Kankakee Valley Post, Volume 2, Number 26, DeMotte, Jasper County, 19 January 1933 — The Working Bride [ARTICLE]

The Working Bride

“Teamwork” Often Results in Happy Marriage.

"What do you think of these modern marriages that have to be undertaken on the basis of the girl sticking to her job often with the strong possibility of there being the only job in the family? This has got so general now that I see in a report from the marriage license bureau of a big city that practically all of today’s brides are working brides. Along with that goes a whole changed outlook on the home and marriage. One room and kitchenette will encompass all the hopes of ‘home' for these young people. I think independence and self-reliance for women is good. But can you build families and family spirit and home life on such a foundation as I refer to?” The answer is, I believe, that it has already been done. Brides holding on to their jobs did not originate with this depression.
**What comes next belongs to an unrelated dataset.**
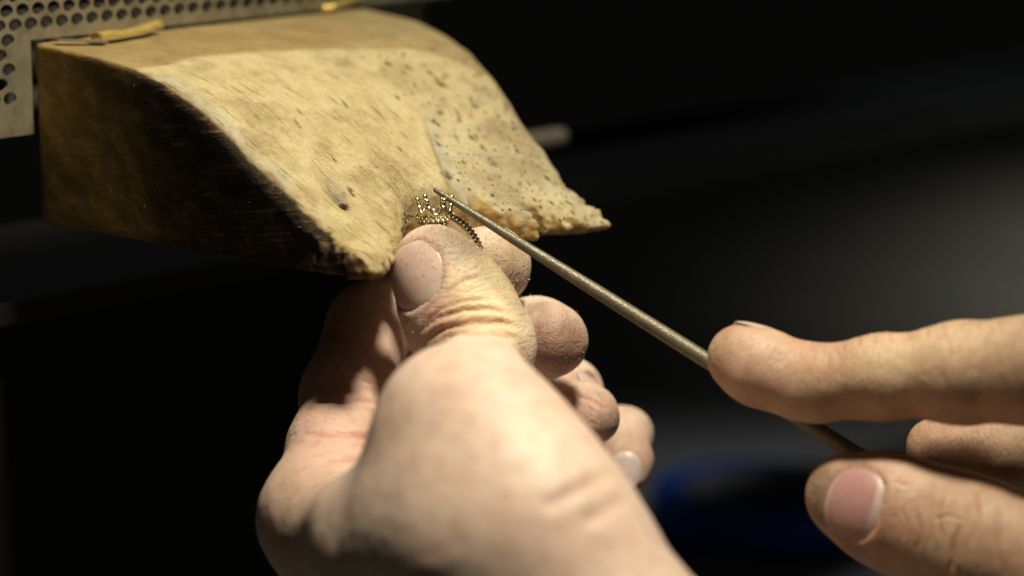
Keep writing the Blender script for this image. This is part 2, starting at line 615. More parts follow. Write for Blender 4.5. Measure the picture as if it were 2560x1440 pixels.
WL, WR = -46.0, 137.0
rows = [48.05 + PR * k for k in range(-6, 8)]
for r, zc in enumerate(rows):
    k = r - 6
    off = -7.17 + (PW / 2 if k % 2 else 0)
    above = k >= -1
    right = WR - 3 if above else -4.4
    n0 = math.ceil((WL + 3 + PW / 2 - off) / PW); n1 = math.floor((right - PW / 2 - off) / PW)
    z0, z1 = zc - PR / 2, zc + PR / 2
    a0 = off + (n0 - 0.5) * PW; a1 = off + (n1 + 0.5) * PW
    cell(WL, a0, z0, z1, False)
    for n in range(n0, n1 + 1):
        cell(off + (n - 0.5) * PW, off + (n + 0.5) * PW, z0, z1, True)
    cell(a1, WR if above else -0.9, z0, z1, False)
zt0 = rows[0] - PR / 2
cell(WL, -0.9, 21.0, zt0, False)
cell(-0.9, WR, 41.2, rows[5] - PR / 2, False)
cell(WL, WR, rows[-1] + PR / 2, rows[-1] + PR / 2 + 4, False)
mb.build("perforated_sheet", M['panel'], t, smooth=False)
mb = MB(); mb.box(bench(WL, -0.6, 20.4), W * (-0.9 - WL), L_ * -0.8, Z * 0.58)
mb.build("lower_rim", M['panel'], t, smooth=False); mb = MB()
mb.box(bench(WR, -0.6, 41.2), W * 1.0, L_ * -6, Z * (rows[-1] + 5.6 - 41.2)); mb.build("folded_rim", M['panel'], t, smooth=False)
mb = MB(); mb.box(bench(WL, -10, 22), W * (WR - WL), L_ * 1.5, Z * 25.0); mb.build("backing_strip", M['backing'], t, smooth=False)

# ------------------------------------------------------------------ wooden bench block
PL = np.array([(0, 0), (103.5, 0), (103, 13), (101.3, 28), (99.6, 42.5), (97, 51), (93, 59.6), (90.4, 64.3), (87.6, 70.5), (85.3, 76.5),
               (81.8, 83.9), (80.6, 87), (80.2, 93.5), (79.6, 99.0), (77.6, 102.0), (73.5, 102.4), (69, 101.2), (64, 99.2), (60.6, 97.0), (58.8, 93.2), (57.6, 92.6), (57.9, 96.5), (56.0, 98.2), (53.5, 96.2),
               (51.2, 92.8), (48.2, 88.3), (44.5, 85.4), (41, 82.2), (36.5, 80.8), (32.0, 81.6), (28, 85.6), (25.2, 86.8), (22.0, 89.4), (19.5, 92.4), (14, 95.2), (9.5, 97.6), (6, 101.4), (2.5, 103.2), (0.2, 101.5), (-0.4, 96), (0, 80)], float)
LS = np.array([-5, 0, 8, 21, 32, 41, 47, 53, 60, 67, 76.5, 83, 90, 96, 102, 110.])
ZS = np.array([40.8, 40.6, 40.0, 38.9, 37.4, 35.2, 32.8, 30.4, 26.4, 21.7, 16.4, 12.2, 8.3, 5.6, 4.0, 3.0])


def poly_sd(p, poly):
    d = np.full(len(p), 1e9); ins = np.zeros(len(p), bool)
    n = len(poly)
    for i in range(n):
        a, b = poly[i], poly[(i + 1) % n]
        e = b - a; w = p - a
        t_ = np.clip((w @ e) / (e @ e), 0, 1)
        d = np.minimum(d, ((w - t_[:, None] * e) ** 2).sum(1))
        c = ((a[1] <= p[:, 1]) & (b[1] > p[:, 1])) | ((b[1] <= p[:, 1]) & (a[1] > p[:, 1]))
        xi = a[0] + (p[:, 1] - a[1]) * (b[0] - a[0]) / (b[1] - a[1] if b[1] != a[1] else 1e-9)
        ins ^= c & (p[:, 0] < xi)
    return np.where(ins, -1, 1) * np.sqrt(d)


_gw = np.arange(-6, 111, 0.4); _gl = np.arange(-6, 111, 0.4)
_gp = np.stack(np.meshgrid(_gw, _gl, indexing='ij'), -1).reshape(-1, 2)
_gd = poly_sd(_gp, PL).reshape(len(_gw), len(_gl))


def plan_sd(w, l):
    x = np.clip((w + 6) / 0.4, 0, len(_gw) - 1.001); y = np.clip((l + 6) / 0.4, 0, len(_gl) - 1.001)
    i = x.astype(int); j = y.astype(int); fx = x - i; fy = y - j
    return (_gd[i, j] * (1 - fx) + _gd[i + 1, j] * fx) * (1 - fy) + (_gd[i, j + 1] * (1 - fx) + _gd[i + 1, j + 1] * fx) * fy


_pg = np.zeros((560, 560))                                 # depth of worm holes and gouges on a 0.2 mm grid
_rp = np.random.default_rng(5)
_pits = []
for _ in range(120):
    pw_, pl_ = _rp.uniform(42, 96), _rp.uniform(38, 99)
    if pw_ < np.interp(pl_, [60, 62, 69, 79.4, 85], [56, 58.4, 53.2, 46.3, 43.2]): continue
    _pits.append((pw_, pl_, _rp.uniform(0.3, 0.62), _rp.uniform(0.5, 1.1), _rp.uniform(1.0, 2.2)))
for _ in range(14):
    _pits.append((_rp.uniform(8, 50), _rp.uniform(56, 84), _rp.uniform(0.28, 0.4), _rp.uniform(0.3, 0.6), _rp.uniform(2.0, 5.0)))
for pw_, pl_, pr_, pd_, pe_ in _pits:
    i0, i1 = int((pw_ - 4) / 0.2) + 20, int((pw_ + 4) / 0.2) + 20; j0, j1 = int((pl_ - 6) / 0.2) + 20, int((pl_ + 6) / 0.2) + 20
    i0, j0 = max(i0, 0), max(j0, 0)
    gi, gj = np.meshgrid(np.arange(i0, min(i1, 560)), np.arange(j0, min(j1, 560)), indexing='ij')
    dw_, dl_ = gi * 0.2 - 4 - pw_, gj * 0.2 - 4 - pl_
    dw_ = dw_ + 0.25 * dl_
    _pg[gi, gj] = np.maximum(_pg[gi, gj], pd_ * np.exp(-((dw_ / pr_) ** 2 + (dl_ / (pr_ * pe_)) ** 2) ** 1.5))


def pit_depth(w, l):
    x = np.clip((w + 4) / 0.2, 0, 558.9); y = np.clip((l + 4) / 0.2, 0, 558.9)
    i = x.astype(int); j = y.astype(int); fx = x - i; fy = y - j
    return (_pg[i, j] * (1 - fx) + _pg[i + 1, j] * fx) * (1 - fy) + (_pg[i, j + 1] * (1 - fx) + _pg[i + 1, j + 1] * fx) * fy


def crack_side(w, l):           # >0 to the right of the crack that runs up from the notch
    wl = np.interp(l, [60, 62, 69, 79.4, 85], [59.6, 58.4, 53.2, 46.3, 43.2])
    return w - wl


def block_top(w, l):
    z = np.interp(l, LS, ZS)
    # corner of profile at the filed facet, softened
    cs = crack_side(w, l)
    z = z - 0.75 * sstep(60, 80, l) * sstep(0.7, -0.7, cs) * sstep(-26, -4, cs)
    z = z + 0.35 * sstep(60, 84, l) * sstep(0, 6, cs)
    # filed facet: lower the middle a little
    z = z - 1.0 * sstep(30, 42, l) * sstep(92, 70, l) * np.exp(-((w - 34) / 26.0) ** 2)
    # worn hollow and hole on the left limb
    z = z - 2.0 * np.exp(-(((w - 14.5) * 0.9 + (l - 78.0) * 0.25) / 2.6) ** 2 - ((l - 78.5) / 6.0) ** 2)
    z = z - 2.2 * np.exp(-((w - 13) / 0.9) ** 2 - ((l - 80.6) / 1.5) ** 2)
    # rounded right shoulder
    z = z - 3.0 * sstep(80, 104, w) * sstep(20, 60, l)
    z = z - 1.2 * pit_depth(w, l)
    return z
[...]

The idea has been in practice long enough so that almost any suburb can show a crop of couples of the vintage of eight or ten years ago who started out with both working, and then when John made good settled down to care for the cottage and babies. As little Tommy says, there’s nothing for nothing in this life. And the situation of the working bride is not all to the good. But in many ways it is distinctly a gain in the foundation of lasting marriage. Chiefly, to my mind, in the fact that starting with that kind of teamwork gives a girl a healthy realistic viewpoint on what today’s breadwinner is up against, and when her young husband becomes able to carry the load of a family, his modest success will not shrink to the contemptible in the eyes of a wife full of illusion as to royal roads to riches and husbands who should come home from work all set to take their wives out for a good time. ©, 1933, Western Newspaper Union.